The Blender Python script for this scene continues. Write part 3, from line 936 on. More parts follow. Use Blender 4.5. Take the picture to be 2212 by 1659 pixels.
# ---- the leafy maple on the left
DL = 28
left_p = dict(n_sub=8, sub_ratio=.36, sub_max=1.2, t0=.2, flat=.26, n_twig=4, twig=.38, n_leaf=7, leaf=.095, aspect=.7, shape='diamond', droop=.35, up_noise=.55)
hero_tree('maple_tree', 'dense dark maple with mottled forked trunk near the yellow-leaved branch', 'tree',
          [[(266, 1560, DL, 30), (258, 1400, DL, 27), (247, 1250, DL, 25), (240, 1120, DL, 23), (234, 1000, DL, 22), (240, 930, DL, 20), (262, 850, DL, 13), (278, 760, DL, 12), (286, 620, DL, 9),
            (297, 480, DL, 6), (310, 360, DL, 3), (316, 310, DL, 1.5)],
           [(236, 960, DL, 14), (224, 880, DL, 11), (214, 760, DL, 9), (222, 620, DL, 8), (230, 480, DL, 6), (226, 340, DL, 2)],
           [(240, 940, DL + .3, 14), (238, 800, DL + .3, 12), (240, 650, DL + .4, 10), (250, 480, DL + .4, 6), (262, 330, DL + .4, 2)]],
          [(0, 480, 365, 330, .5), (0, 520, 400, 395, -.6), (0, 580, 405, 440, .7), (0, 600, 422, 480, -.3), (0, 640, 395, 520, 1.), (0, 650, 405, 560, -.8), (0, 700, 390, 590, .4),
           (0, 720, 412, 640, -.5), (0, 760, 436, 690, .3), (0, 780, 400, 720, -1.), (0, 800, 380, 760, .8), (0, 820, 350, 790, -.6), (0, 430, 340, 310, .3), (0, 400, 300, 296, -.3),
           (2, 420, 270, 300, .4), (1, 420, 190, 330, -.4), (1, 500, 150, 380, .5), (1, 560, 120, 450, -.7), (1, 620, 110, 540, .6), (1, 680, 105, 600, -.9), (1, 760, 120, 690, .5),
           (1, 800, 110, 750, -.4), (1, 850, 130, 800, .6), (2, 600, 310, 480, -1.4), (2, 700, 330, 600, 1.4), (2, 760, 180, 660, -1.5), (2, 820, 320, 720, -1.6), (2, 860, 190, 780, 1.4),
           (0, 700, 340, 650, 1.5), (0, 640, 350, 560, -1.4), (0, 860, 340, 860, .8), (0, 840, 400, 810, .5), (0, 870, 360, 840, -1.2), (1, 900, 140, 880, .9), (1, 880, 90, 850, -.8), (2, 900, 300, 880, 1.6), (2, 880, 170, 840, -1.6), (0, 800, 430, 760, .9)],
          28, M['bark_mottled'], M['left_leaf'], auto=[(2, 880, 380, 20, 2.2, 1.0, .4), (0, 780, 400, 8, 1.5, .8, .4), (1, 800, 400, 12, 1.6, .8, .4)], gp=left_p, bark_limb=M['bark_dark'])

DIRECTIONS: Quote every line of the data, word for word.

SOLUTION TO THE PROBLEM:
The Blender Python script for this scene continues. Write part 3, from line 936 on. More parts follow. Use Blender 4.5. Take the picture to be 2212 by 1659 pixels.
# ---- the leafy maple on the left
DL = 28
left_p = dict(n_sub=8, sub_ratio=.36, sub_max=1.2, t0=.2, flat=.26, n_twig=4, twig=.38, n_leaf=7, leaf=.095, aspect=.7, shape='diamond', droop=.35, up_noise=.55)
hero_tree('maple_tree', 'dense dark maple with mottled forked trunk near the yellow-leaved branch', 'tree',
          [[(266, 1560, DL, 30), (258, 1400, DL, 27), (247, 1250, DL, 25), (240, 1120, DL, 23), (234, 1000, DL, 22), (240, 930, DL, 20), (262, 850, DL, 13), (278, 760, DL, 12), (286, 620, DL, 9),
            (297, 480, DL, 6), (310, 360, DL, 3), (316, 310, DL, 1.5)],
           [(236, 960, DL, 14), (224, 880, DL, 11), (214, 760, DL, 9), (222, 620, DL, 8), (230, 480, DL, 6), (226, 340, DL, 2)],
           [(240, 940, DL + .3, 14), (238, 800, DL + .3, 12), (240, 650, DL + .4, 10), (250, 480, DL + .4, 6), (262, 330, DL + .4, 2)]],
          [(0, 480, 365, 330, .5), (0, 520, 400, 395, -.6), (0, 580, 405, 440, .7), (0, 600, 422, 480, -.3), (0, 640, 395, 520, 1.), (0, 650, 405, 560, -.8), (0, 700, 390, 590, .4),
           (0, 720, 412, 640, -.5), (0, 760, 436, 690, .3), (0, 780, 400, 720, -1.), (0, 800, 380, 760, .8), (0, 820, 350, 790, -.6), (0, 430, 340, 310, .3), (0, 400, 300, 296, -.3),
           (2, 420, 270, 300, .4), (1, 420, 190, 330, -.4), (1, 500, 150, 380, .5), (1, 560, 120, 450, -.7), (1, 620, 110, 540, .6), (1, 680, 105, 600, -.9), (1, 760, 120, 690, .5),
           (1, 800, 110, 750, -.4), (1, 850, 130, 800, .6), (2, 600, 310, 480, -1.4), (2, 700, 330, 600, 1.4), (2, 760, 180, 660, -1.5), (2, 820, 320, 720, -1.6), (2, 860, 190, 780, 1.4),
           (0, 700, 340, 650, 1.5), (0, 640, 350, 560, -1.4), (0, 860, 340, 860, .8), (0, 840, 400, 810, .5), (0, 870, 360, 840, -1.2), (1, 900, 140, 880, .9), (1, 880, 90, 850, -.8), (2, 900, 300, 880, 1.6), (2, 880, 170, 840, -1.6), (0, 800, 430, 760, .9)],
          28, M['bark_mottled'], M['left_leaf'], auto=[(2, 880, 380, 20, 2.2, 1.0, .4), (0, 780, 400, 8, 1.5, .8, .4), (1, 800, 400, 12, 1.6, .8, .4)], gp=left_p, bark_limb=M['bark_dark'])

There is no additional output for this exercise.